Set exercise: Reproduce the material that follows, please, but only from its first line to the line containing "child(slab('red_sole_edge', [P(p, .004)[:2]", inclusive.

Data excerpt:
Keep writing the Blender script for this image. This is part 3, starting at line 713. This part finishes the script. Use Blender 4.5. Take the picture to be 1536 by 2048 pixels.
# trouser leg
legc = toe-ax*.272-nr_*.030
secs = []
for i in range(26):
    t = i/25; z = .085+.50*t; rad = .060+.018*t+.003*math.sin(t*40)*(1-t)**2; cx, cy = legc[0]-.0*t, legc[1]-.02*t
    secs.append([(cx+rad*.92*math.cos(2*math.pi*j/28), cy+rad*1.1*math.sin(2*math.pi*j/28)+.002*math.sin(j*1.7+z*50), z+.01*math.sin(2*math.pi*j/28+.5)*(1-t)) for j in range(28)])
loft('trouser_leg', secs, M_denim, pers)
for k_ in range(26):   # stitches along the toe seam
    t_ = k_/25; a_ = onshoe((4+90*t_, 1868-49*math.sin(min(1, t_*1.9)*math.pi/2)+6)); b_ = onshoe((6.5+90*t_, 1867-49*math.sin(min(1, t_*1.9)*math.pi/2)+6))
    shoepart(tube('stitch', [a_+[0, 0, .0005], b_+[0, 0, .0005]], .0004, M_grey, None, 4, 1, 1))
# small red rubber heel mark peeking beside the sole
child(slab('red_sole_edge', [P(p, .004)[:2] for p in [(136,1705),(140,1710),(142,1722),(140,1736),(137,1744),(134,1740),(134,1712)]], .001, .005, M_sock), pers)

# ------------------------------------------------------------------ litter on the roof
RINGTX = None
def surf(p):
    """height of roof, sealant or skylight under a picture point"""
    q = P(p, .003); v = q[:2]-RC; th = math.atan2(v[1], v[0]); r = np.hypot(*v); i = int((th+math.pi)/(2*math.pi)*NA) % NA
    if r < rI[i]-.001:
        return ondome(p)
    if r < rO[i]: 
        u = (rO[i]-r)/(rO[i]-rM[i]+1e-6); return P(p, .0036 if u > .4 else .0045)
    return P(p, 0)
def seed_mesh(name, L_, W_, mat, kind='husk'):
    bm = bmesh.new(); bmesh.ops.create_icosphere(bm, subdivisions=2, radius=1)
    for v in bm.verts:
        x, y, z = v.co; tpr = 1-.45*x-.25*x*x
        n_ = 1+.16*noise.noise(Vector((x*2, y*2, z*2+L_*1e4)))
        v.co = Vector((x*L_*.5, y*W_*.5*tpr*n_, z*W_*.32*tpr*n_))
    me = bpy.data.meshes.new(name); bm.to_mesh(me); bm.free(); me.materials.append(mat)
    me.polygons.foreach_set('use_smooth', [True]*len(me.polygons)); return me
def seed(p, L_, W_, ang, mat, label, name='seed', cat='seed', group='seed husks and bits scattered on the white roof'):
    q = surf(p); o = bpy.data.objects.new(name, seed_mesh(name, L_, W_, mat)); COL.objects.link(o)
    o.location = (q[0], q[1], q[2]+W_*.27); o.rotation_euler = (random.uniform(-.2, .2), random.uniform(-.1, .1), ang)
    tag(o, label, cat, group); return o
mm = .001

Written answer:
Keep writing the Blender script for this image. This is part 3, starting at line 713. This part finishes the script. Use Blender 4.5. Take the picture to be 1536 by 2048 pixels.
# trouser leg
legc = toe-ax*.272-nr_*.030
secs = []
for i in range(26):
    t = i/25; z = .085+.50*t; rad = .060+.018*t+.003*math.sin(t*40)*(1-t)**2; cx, cy = legc[0]-.0*t, legc[1]-.02*t
    secs.append([(cx+rad*.92*math.cos(2*math.pi*j/28), cy+rad*1.1*math.sin(2*math.pi*j/28)+.002*math.sin(j*1.7+z*50), z+.01*math.sin(2*math.pi*j/28+.5)*(1-t)) for j in range(28)])
loft('trouser_leg', secs, M_denim, pers)
for k_ in range(26):   # stitches along the toe seam
    t_ = k_/25; a_ = onshoe((4+90*t_, 1868-49*math.sin(min(1, t_*1.9)*math.pi/2)+6)); b_ = onshoe((6.5+90*t_, 1867-49*math.sin(min(1, t_*1.9)*math.pi/2)+6))
    shoepart(tube('stitch', [a_+[0, 0, .0005], b_+[0, 0, .0005]], .0004, M_grey, None, 4, 1, 1))
# small red rubber heel mark peeking beside the sole
child(slab('red_sole_edge', [P(p, .004)[:2] for p in [(136,1705),(140,1710),(142,1722),(140,1736),(137,1744),(134,1740),(134,1712)]], .001, .005, M_sock), pers)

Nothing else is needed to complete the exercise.